Raw data:
>> begin

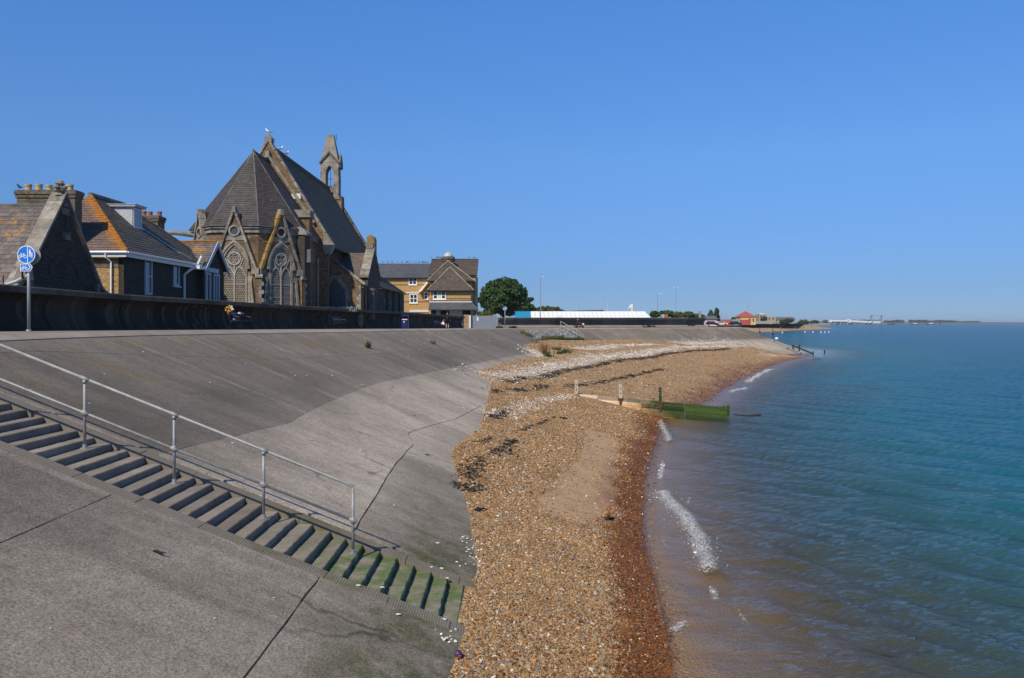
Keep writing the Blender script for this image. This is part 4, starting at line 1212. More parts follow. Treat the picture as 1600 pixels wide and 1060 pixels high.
def gothic(parent, fr, hw, z0, zs, za, o, glass=None, trace=True, hood=True):
    """two-light pointed window with a wheel in its head"""
    inner = arch(hw, z0, zs, za); outer = arch(hw + .15, z0, zs, za + .2)
    mb = MB(); fband(mb, fr, outer, inner, o - .05, o + .09)
    w = mb.build('window', M_STONE2, parent)
    g = MB(); fprism(g, fr, inner, o - .04, o + .015); attach_sub(g.build('glass', glass or M_LATT), w)
    if hood:
        h = MB(); fband(h, fr, arch(hw + .30, zs - .08, zs, za + .40)[1:-1], arch(hw + .16, zs - .08, zs, za + .22)[1:-1], o - .05, o + .15)
        for s in (-1, 1): fbox(h, fr, s*(hw + .24) - .11, s*(hw + .24) + .11, zs - .26, zs - .02, o - .05, o + .17)
        attach_sub(h.build('hood_mould', M_STONE2), w)
    if trace:
        t = MB(); o1, o2 = o + .016, o + .075
        fbox(t, fr, -.045, .045, z0, zs - .02, o1, o2)
        cz = zs + (za - zs) * .34; r = hw * .62
        fring(t, fr, (0, cz), r, .075, o1, o2)
        for a in range(4):
            q = math.pi / 4 + a * math.pi / 2
            fring(t, fr, (math.cos(q) * r * .46, cz + math.sin(q) * r * .46), r * .43, .045, o1, o2 - .01, q - 2.0, q + 2.0, 10)
        for s in (-1, 1):
            ar = arch(hw / 2 - .01, zs - .75, zs - .75, zs - .05, 6)
            a2 = arch(hw / 2 - .07, zs - .75, zs - .75, zs - .14, 6)
            fband(t, fr, [(x + s*hw/2, z) for x, z in ar], [(x + s*hw/2, z) for x, z in a2], o1, o2 - .006)
            fbar(t, fr, (s*hw*.5, zs - .08), (s*hw*.82, zs + (za - zs)*.36), .06, o1, o2 - .012)
        for zb in np.arange(z0 + .6, zs - .8, .95): fbox(t, fr, -hw, hw, zb, zb + .04, o1, o2 - .03)
        attach_sub(t.build('tracery', M_TRAC), w)
    return w

def quoins(parent, fr, u, z0, z1, s, o, hs=.30, mat=None):
    z = z0; i = 0
    while z + hs <= z1:
        mb = MB(); w = .20 if i % 2 else .36
        fbox(mb, fr, u, u + s * w, z + .006, z + hs - .006, o - .06, o + .03 + random.uniform(0, .012), 0, random.random())
        mb.build('quoin_stone', mat or M_STONE2, parent); z += hs; i += 1

# ---------------------------------------------------------------- church
CX, CY = -20.2, 62.2
church = thing('church', 'dark brick and stone Victorian church with steep slate roofs, an apse and a stone bellcote', 'church', (CX, CY, -2.2))
GZ = -2.0
# nave
HW, Y0, Y1, ZE, ZR = 4.8, 66.0, 88.3, 6.9, 14.7
mb = MB()
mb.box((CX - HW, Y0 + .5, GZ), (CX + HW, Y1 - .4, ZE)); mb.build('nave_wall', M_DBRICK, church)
mb = MB()
pent = [(CX - HW - .15, Y0, GZ), (CX + HW + .15, Y0, GZ), (CX + HW + .15, Y0, ZE - .1), (CX, Y0, ZR + .25), (CX - HW - .15, Y0, ZE - .1)]
mb.prism(pent, (0, .5, 0)); mb.build('gable_wall', M_RAG, church)
mb = MB(); mb.prism([(x, Y1 - .45, z) for x, _, z in pent], (0, .5, 0)); mb.build('gable_wall', M_DBRICK, church)
for s in (-1, 1):
    slating([(CX, Y0 + .45, ZR), (CX, Y1 - .4, ZR), (CX + s*(HW + .55), Y1 - .4, ZE - .72), (CX + s*(HW + .55), Y0 + .45, ZE - .72)], M_SLATE_NV, church, .26, .34, .02, name='nave_roof')
mb = MB(); mb.tube([(CX, Y0 + .5, ZR + .06), (CX, Y1 - .4, ZR + .06)], .11, 6); mb.build('ridge', M_DSTONE, church)
def verge(name, y0, y1, cx, zt, hw, zb, th, mat, both=True, segs=9):
    """coping stones up a gable, one by one"""
    for s in ((-1, 1) if both is True else (both,)):
        a, b = Vector((cx, 0, zt)), Vector((cx + s * hw, 0, zb))
        d = (b - a).normalized(); nrm = Vector((-d.z * s, 0, d.x * s)); 
        if nrm.z < 0: nrm = -nrm
        for i in range(segs):
            p, q = a.lerp(b, i / segs), a.lerp(b, (i + 1) / segs - .006)
            mb = MB(); k = random.uniform(0, .012)
            mb.prism([(p.x, y0, p.z), (q.x, y0, q.z), (q.x + nrm.x*(th + k), y0, q.z + nrm.z*(th + k)), (p.x + nrm.x*(th + k), y0, p.z + nrm.z*(th + k))], (0, y1 - y0, 0), 0, random.random())
            mb.build(name, mat, church)
verge('coping', Y0 - .09, Y0 + .58, CX, ZR + .26, HW + .38, ZE - .46, .17, M_STONE2, True, 10)
verge('coping', Y1 - .55, Y1 + .12, CX, ZR + .26, HW + .38, ZE - .46, .17, M_DSTONE, True, 8)
mb = MB(); mb.box((CX - .3, Y0 - .1, ZR + .2), (CX + .3, Y0 + .6, ZR + .55)); mb.prism([(CX - .3, Y0 - .1, ZR + .55), (CX + .3, Y0 - .1, ZR + .55), (CX, Y0 - .1, ZR + .9)], (0, .7, 0)); mb.build('apex_stone', M_STONE2, church)
for s in (-1, 1):
    mb = MB(); x = CX + s * (HW + .33)
    mb.prism([(x - .55*s, Y0 - .1, ZE + .55), (x + .3*s, Y0 - .1, ZE - .45), (x + .25*s, Y0 - .1, ZE - .75), (x - .05*s, Y0 - .1, ZE - 1.3), (x - .45*s, Y0 - .1, ZE - 1.3), (x - .6*s, Y0 - .1, ZE - .6)], (0, .72, 0)); mb.build('kneeler', M_STONE2, church)
# coping of the lower gable line over the chancel roof, white block on it
for s in (-1, 1):
    mb = MB(); a, b = Vector((CX, Y0, 13.62)), Vector((CX + s * 3.75, Y0, 8.1))
    d = (b - a).normalized(); nn = Vector((-d.z*s, 0, d.x*s)); nn = nn if nn.z > 0 else -nn
    mb.prism([a, b, b + nn * .22, a + nn * .22], (0, -.30, 0)); mb.build('weathering', M_STONE2, church)
mb = MB(); mb.box((CX + 1.95, Y0 - .08, 10.15), (CX + 2.7, Y0 + .1, 10.62)); mb.build('block', M_WHITE2, church)
mb = MB(); mb.box((CX - .16, Y0 - .36, 13.55), (CX + .16, Y0, 14.1)); mb.build('block', M_STONE2, church)
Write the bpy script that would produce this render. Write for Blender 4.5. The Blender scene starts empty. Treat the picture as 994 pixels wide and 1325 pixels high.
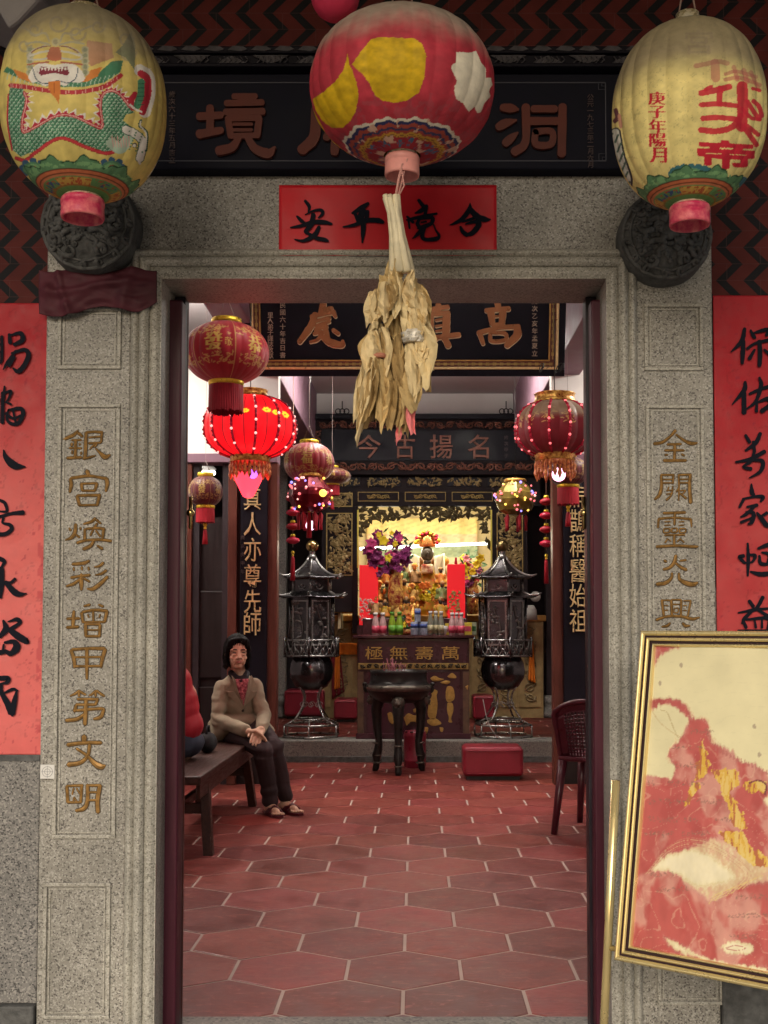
import bpy, bmesh, math, random
import numpy as np
from mathutils import Vector, Matrix, noise as mnoise

R = math.radians
random.seed(7)
SC = bpy.context.scene
COL = SC.collection

# ------------------------------------------------------------------ camera
FPX, CX, CY, PITCH, CAMZ = 1465.0, 537.0, 744.5, R(2.6), 1.22
cam_d = bpy.data.cameras.new('camera')
cam = bpy.data.objects.new('camera', cam_d)
COL.objects.link(cam)
cam.location = (0, 0, CAMZ)
cam.rotation_euler = (R(90) + PITCH, 0, 0)
cam_d.sensor_width = 36
cam_d.sensor_fit = 'AUTO'
cam_d.lens = FPX / 1325 * 36
cam_d.shift_x = (497 - CX) / 1325
cam_d.shift_y = (CY - 662.5) / 1325
cam_d.clip_end = 500
cam_d.clip_start = 0.05
SC.camera = cam

# ------------------------------------------------------------------ light
SUN_EL, SUN_AZ = R(26), R(10)          # high behind the camera, a little from the left
world = bpy.data.worlds.new('World')
SC.world = world
world.use_nodes = True
wn = world.node_tree
wn.nodes.clear()
wo = wn.nodes.new('ShaderNodeOutputWorld')
wb = wn.nodes.new('ShaderNodeBackground')
ws = wn.nodes.new('ShaderNodeTexSky')
ws.sky_type = 'NISHITA'
ws.sun_disc = False
ws.sun_elevation = SUN_EL
ws.sun_rotation = R(180) + SUN_AZ
ws.air_density = 1.0
ws.dust_density = 4.0
ws.ozone_density = 0.6
wb.inputs[1].default_value = 0.11
wn.links.new(ws.outputs[0], wb.inputs[0])
wn.links.new(wb.outputs[0], wo.inputs[0])
sl = bpy.data.lights.new('sun', 'SUN')
sl.energy = 1.5
sl.angle = R(35)
sl.color = (1.0, 0.965, 0.91)
sun = bpy.data.objects.new('sun', sl)
COL.objects.link(sun)
sdir = Vector((math.sin(SUN_AZ) * math.cos(SUN_EL), math.cos(SUN_AZ) * math.cos(SUN_EL), -math.sin(SUN_EL)))
sun.rotation_euler = sdir.to_track_quat('-Z', 'Y').to_euler()
sun.location = (-2, -8, 8)
vs = SC.view_settings
SC.display_settings.display_device = 'sRGB'
vs.view_transform = 'Standard'
vs.look = 'None'
vs.exposure = 0.15
vs.gamma = 1.0
vs.use_curve_mapping = False
cy = SC.cycles
cy.use_denoising = True
cy.max_bounces = 6
cy.diffuse_bounces = 4
cy.glossy_bounces = 3
cy.sample_clamp_indirect = 4.0
cy.caustics_reflective = False
cy.caustics_refractive = False

# ------------------------------------------------------------------ helpers
def at(px, py, Y):
    u, v = px - CX, CY - py
    c, s = math.cos(PITCH), math.sin(PITCH)
    k = Y / (FPX * c - v * s)
    return Vector((u * k, Y, CAMZ + (v * c + FPX * s) * k))

def proj(p):
    """world array (n,3) -> photo pixel array (n,2)"""
    p = np.asarray(p, float)
    c, s = math.cos(PITCH), math.sin(PITCH)
    y, z = p[:, 1], p[:, 2] - CAMZ
    d = y * c + z * s
    v = -y * s + z * c
    return np.stack([CX + FPX * p[:, 0] / d, CY - FPX * v / d], 1)

def lin(h):
    h = h.lstrip('#')
    c = [int(h[i:i + 2], 16) / 255 for i in (0, 2, 4)]
    return tuple(x / 12.92 if x <= .04045 else ((x + .055) / 1.055) ** 2.4 for x in c)

MATS = {}
def mat(name, col, rough=.5, metal=0.0, var=0.0, vscale=8.0, bump=0.0, bscale=60.0, emit=None, estr=0.0, attr=None,
        spec=.22, col2=None, aniso=None, dirt=0.0, sheen=0.0, coat=0.0, alpha=1.0):
    m = bpy.data.materials.new(name)
    m.use_nodes = True
    nt = m.node_tree
    N, L = nt.nodes, nt.links
    b = N['Principled BSDF']
    b.inputs['Roughness'].default_value = rough
    b.inputs['Metallic'].default_value = metal
    b.inputs['Specular IOR Level'].default_value = spec
    b.inputs['Coat Weight'].default_value = coat
    if sheen:
        b.inputs['Sheen Weight'].default_value = sheen
    tc = N.new('ShaderNodeTexCoord')
    mp = N.new('ShaderNodeMapping')
    L.new(tc.outputs['Object'], mp.inputs[0])
    if aniso:
        mp.inputs['Scale'].default_value = aniso
    if attr:
        a = N.new('ShaderNodeAttribute')
        a.attribute_name = attr
        src = a.outputs['Color']
    else:
        rgb = N.new('ShaderNodeRGB')
        rgb.outputs[0].default_value = (*col, 1)
        src = rgb.outputs[0]
    if var or col2:
        n = N.new('ShaderNodeTexNoise')
        n.inputs['Scale'].default_value = vscale
        n.inputs['Detail'].default_value = 6
        n.inputs['Roughness'].default_value = .62
        L.new(mp.outputs[0], n.inputs['Vector'])
        if col2:
            r = N.new('ShaderNodeValToRGB')
            r.color_ramp.elements[0].position = .38
            r.color_ramp.elements[1].position = .64
            r.color_ramp.elements[0].color = (0, 0, 0, 1)
            L.new(n.outputs['Fac'], r.inputs[0])
            mx = N.new('ShaderNodeMix')
            mx.data_type = 'RGBA'
            L.new(r.outputs[0], mx.inputs['Factor'])
            L.new(src, mx.inputs['A'])
            mx.inputs['B'].default_value = (*col2, 1)
            src = mx.outputs['Result']
        if var:
            mr = N.new('ShaderNodeMapRange')
            mr.inputs['From Min'].default_value = .3
            mr.inputs['From Max'].default_value = .7
            mr.inputs['To Min'].default_value = 1 - var
            mr.inputs['To Max'].default_value = 1 + var
            L.new(n.outputs['Fac'], mr.inputs['Value'])
            ms = N.new('ShaderNodeVectorMath')
            ms.operation = 'SCALE'
            L.new(src, ms.inputs[0])
            L.new(mr.outputs[0], ms.inputs['Scale'])
            src = ms.outputs[0]
            mr2 = N.new('ShaderNodeMapRange')
            mr2.inputs['From Min'].default_value = .3
            mr2.inputs['From Max'].default_value = .7
            mr2.inputs['To Min'].default_value = max(.03, rough - .12)
            mr2.inputs['To Max'].default_value = min(1, rough + .12)
            L.new(n.outputs['Fac'], mr2.inputs['Value'])
            L.new(mr2.outputs[0], b.inputs['Roughness'])
    L.new(src, b.inputs['Base Color'])
    if bump:
        n2 = N.new('ShaderNodeTexNoise')
        n2.inputs['Scale'].default_value = bscale
        n2.inputs['Detail'].default_value = 5
        L.new(mp.outputs[0], n2.inputs['Vector'])
        bp = N.new('ShaderNodeBump')
        bp.inputs['Strength'].default_value = bump
        bp.inputs['Distance'].default_value = .01
        L.new(n2.outputs['Fac'], bp.inputs['Height'])
        L.new(bp.outputs[0], b.inputs['Normal'])
    if emit:
        b.inputs['Emission Color'].default_value = (*emit, 1)
        b.inputs['Emission Strength'].default_value = estr
        if attr:
            L.new(src, b.inputs['Emission Color'])
    MATS[name] = m
    return m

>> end

Instructions to follow:
Extract, without any images, the part of the material above that opens with the line containing "Write the bpy" and closes with the line containing "SC.camera = cam", both lines included.

Result of this exercise:
Write the bpy script that would produce this render. Write for Blender 4.5. The Blender scene starts empty. Treat the picture as 994 pixels wide and 1325 pixels high.
import bpy, bmesh, math, random
import numpy as np
from mathutils import Vector, Matrix, noise as mnoise

R = math.radians
random.seed(7)
SC = bpy.context.scene
COL = SC.collection

# ------------------------------------------------------------------ camera
FPX, CX, CY, PITCH, CAMZ = 1465.0, 537.0, 744.5, R(2.6), 1.22
cam_d = bpy.data.cameras.new('camera')
cam = bpy.data.objects.new('camera', cam_d)
COL.objects.link(cam)
cam.location = (0, 0, CAMZ)
cam.rotation_euler = (R(90) + PITCH, 0, 0)
cam_d.sensor_width = 36
cam_d.sensor_fit = 'AUTO'
cam_d.lens = FPX / 1325 * 36
cam_d.shift_x = (497 - CX) / 1325
cam_d.shift_y = (CY - 662.5) / 1325
cam_d.clip_end = 500
cam_d.clip_start = 0.05
SC.camera = cam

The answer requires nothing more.